Letters to the Editor

Editor's Note: The following is in response to a letter from Professor Stephen Barnett on the subject of parking which appeared in Nov. 2 Berkeleyan.

A Response on Parking

Editor:

On balance, parking on the central campus is almost equivalent to the levels prior to the current round of campus construction. The outstanding issue regarding central campus parking may be the location of spaces.

During the last round of capital construction, campus management made a decision to use parking lots rather than green space for construction sites. This decision represented a trade-off between the need for new facilities on the central campus and the ongoing need for parking.

As the new director of parking and transportation, I have made a commitment to the Academic Senate Special Committee on Parking that we will have a balanced approach to planning for access to the campus. I am currently working closely with Director Michael Dobbins of Physical and Environmental Planning, and others, to realize this commitment.

We are studying a variety of initiatives which I believe will respond to the concerns addressed by Professor Barnett is his recent letter (Nov. 2-8). One of our areas of focus is the northeast corner of campus. By the end of this academic year, I hope we will be able discuss these initiatives with the campus community.

I invite Professor Barnett and all those with concerns to address them to my office, or to Professor Mel Eisenberg, the chair of the Academic Senate special committee.

Nadesan Permaul, Director of Transportation and Emergency Planning

On Stolen Land

Editor:

In the interest of stimulating debate, I would like to comment on a couple of the opinions expressed in Mary Ellen Butler's portrait of Professor Gerald Vizenor in the Nov. 16-29 Berkeleyan.

Vizenor states that he occasionally begins a class by informing his students that the campus sits on "stolen land."

He is, of course, correct: the land the campus occupies was taken by the United States from Mexico, who in turn took it by force from Spain, who in turn conquered it from one or more Indian tribes, who, one presumes, had earlier stolen it from various aboriginal peoples.
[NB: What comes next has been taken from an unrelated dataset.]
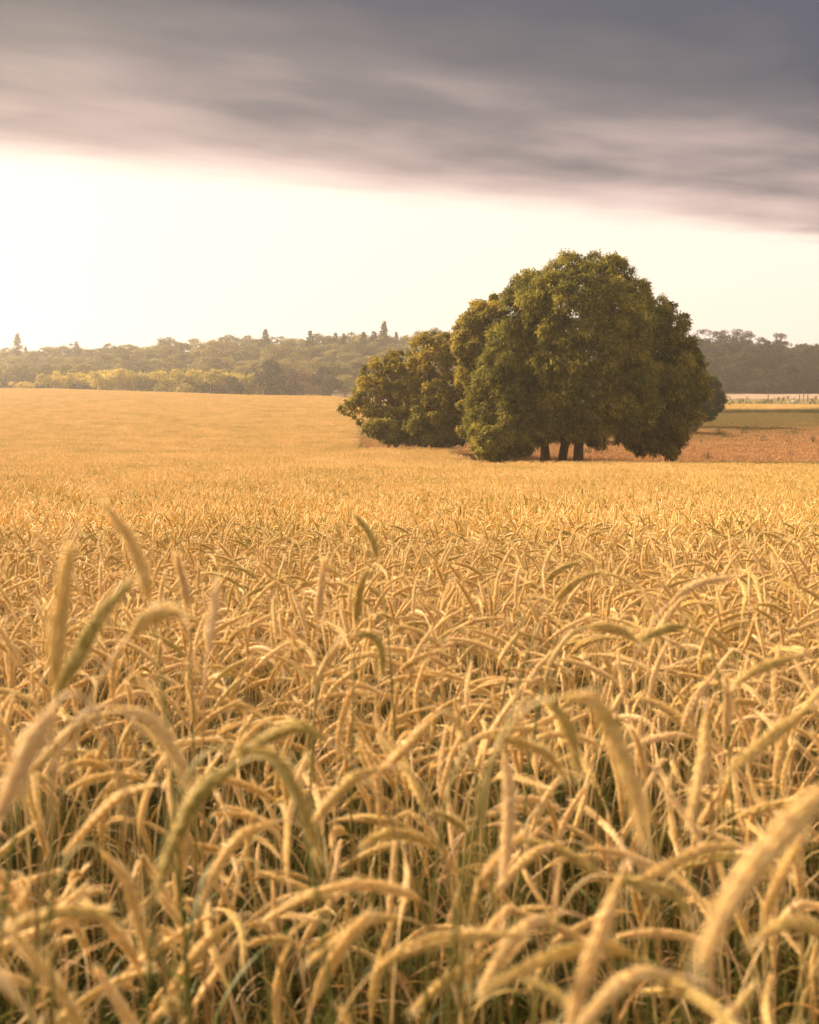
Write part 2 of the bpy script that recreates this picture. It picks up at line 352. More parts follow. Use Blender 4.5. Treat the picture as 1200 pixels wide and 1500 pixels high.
def plant_parts(rng, h, a0, a1, el, lean, hi=True, tint=0.5):
    st, ea = smooth_curve(rng, h, a0, a1, el, lean)
    S, E, L = Acc(), Acc(), [Acc() for _ in range(3)]
    hh = np.linspace(0, 1, len(st))
    hh = np.r_[0, np.cumsum(np.linalg.norm(np.diff(st, axis=0), axis=1))]; hh /= hh[-1]
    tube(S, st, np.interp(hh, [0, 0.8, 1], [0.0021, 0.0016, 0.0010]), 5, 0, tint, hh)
    ear_geo(E, ea, rng, 0.0050 + 0.0009 * rng.random(), tint, hi, 0, 1)
    for k in range(3):
        i = [2, 4, 6][k]; leaf_geo(L[k], st[i], rng.random() * 6.28, 0.14 + 0.12 * rng.random(), 0.0045 + 0.003 * rng.random(), rng, 0, tint=rng.random())
    return S, E, L
def merge(name, accs, mats):
    A = Acc()
    for k, a in enumerate(accs):
        for v, f, m, t_, h_ in zip(a.v, a.f, a.m, a.t, a.h):
            pass
        v = np.concatenate(a.v); f = np.concatenate(a.f); m = np.concatenate(a.m); tt = np.concatenate(a.t); hh = np.concatenate(a.h)
        A.v.append(v); A.f.append(f + A.n); A.m.append(np.where(m == 0, k, 3).astype(np.int32) if k == 0 else np.full(len(f), k, np.int32)); A.t.append(tt); A.h.append(hh); A.n += len(v)
    return A.mesh(name, mats)

rng = np.random.default_rng(7)
VAR = []    # (stem, ear, leaf meshes, merged mesh, ear tip height/offset, droop class)
for k in range(16):
    h = 1.24 - 0.34 * rng.random() ** 1.4
    if k % 8 in (1, 3, 7): a0 = R(5 + 25 * rng.random()); a1 = a0 + R(8 + 20 * rng.random())
    elif k % 8 == 2: a0 = R(95 + 40 * rng.random()); a1 = a0 + R(15 + 25 * rng.random())
    else: a0 = R(38 + 38 * rng.random()); a1 = a0 + R(18 + 35 * rng.random())
    el = 0.125 + 0.04 * rng.random(); tint = float(np.clip(0.64 + rng.normal(0, 0.22), 0.05, 1))
    S, E, L = plant_parts(rng, h, a0, a1, el, R(3 + 6 * rng.random()), True, tint)
    ms, me_, ml = S.mesh('stem', [STEMM]), E.mesh('ear', [EARM, AWNM]), [q.mesh('leaf', [LEAFM]) for q in L]
    LL = Acc(); [LL.add(np.concatenate(q.v), np.concatenate(q.f), 0, np.concatenate(q.t), 0.5) for q in L]
    mg = merge('rye_plant_mesh', [E, S, LL], [EARM, STEMM, LEAFM, AWNM])
    ev = np.concatenate(E.v); VAR.append((ms, me_, ml, mg, ev.mean(0), 3 if k % 8 in (1, 3, 7) else (2 if k % 8 == 2 else k % 2)))

def collection(name, meshes):
    c = D.collections.new(name)
    for i, m in enumerate(meshes):
        o = D.objects.new('%s_%02d' % (name, i), m); c.objects.link(o)
    return c
def scatter(name, coll, P, rot, scl, idx, label, cat, mats):
    me = D.meshes.new(name); me.vertices.add(len(P)); me.vertices.foreach_set('co', np.asarray(P, np.float32).ravel())
    a = me.attributes.new('rot', 'FLOAT_VECTOR', 'POINT'); a.data.foreach_set('vector', np.asarray(rot, np.float32).ravel())
    a = me.attributes.new('scl', 'FLOAT', 'POINT'); a.data.foreach_set('value', np.asarray(scl, np.float32))
    a = me.attributes.new('idx', 'INT', 'POINT'); a.data.foreach_set('value', np.asarray(idx, np.int32))
    for m in mats: me.materials.append(m)
    o = link(name, me); tag(o, label, cat, kind='stuff')
    g = D.node_groups.new(name + '_scatter', 'GeometryNodeTree')
    g.interface.new_socket('Geometry', in_out='INPUT', socket_type='NodeSocketGeometry')
    g.interface.new_socket('Geometry', in_out='OUTPUT', socket_type='NodeSocketGeometry')
    gi, go = g.nodes.new('NodeGroupInput'), g.nodes.new('NodeGroupOutput')
    ci = g.nodes.new('GeometryNodeCollectionInfo'); ci.inputs['Collection'].default_value = coll
    ci.inputs['Separate Children'].default_value = True; ci.inputs['Reset Children'].default_value = True
    ip = g.nodes.new('GeometryNodeInstanceOnPoints'); ip.inputs['Pick Instance'].default_value = True
    def na(n, ty): x = g.nodes.new('GeometryNodeInputNamedAttribute'); x.data_type = ty; x.inputs['Name'].default_value = n; return x.outputs[0]
    e = g.nodes.new('FunctionNodeEulerToRotation'); g.links.new(na('rot', 'FLOAT_VECTOR'), e.inputs[0])
    g.links.new(gi.outputs[0], ip.inputs['Points']); g.links.new(ci.outputs[0], ip.inputs['Instance'])
    g.links.new(na('idx', 'INT'), ip.inputs['Instance Index']); g.links.new(e.outputs[0], ip.inputs['Rotation'])
    g.links.new(na('scl', 'FLOAT'), ip.inputs['Scale']); g.links.new(ip.outputs[0], go.inputs[0])
    md = o.modifiers.new('scatter', 'NODES'); md.node_group = g; return o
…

I would venture to suggest that there is no "great university" anywhere in the world which does not sit on "stolen land."

In the same article Vizenor is quoted as saying that he believes the University "has an obligation in every course it teaches to include the fact that the Native American was here."

If Vizenor was quoted accurately, I would be curious as to how he proposes this material should be worked into classes on such subjects as solid-state physics, advanced conversational Swedish, ancient Chinese history, or intermediate cost-accounting.

More seriously, I think it is inappropriate for a faculty member to tell his or her colleagues what material they are "obligated" to include in their courses, especially when their courses cover areas in which he has no scholarly expertise.

I trust these comments are taken in the collegial spirit in which they are made.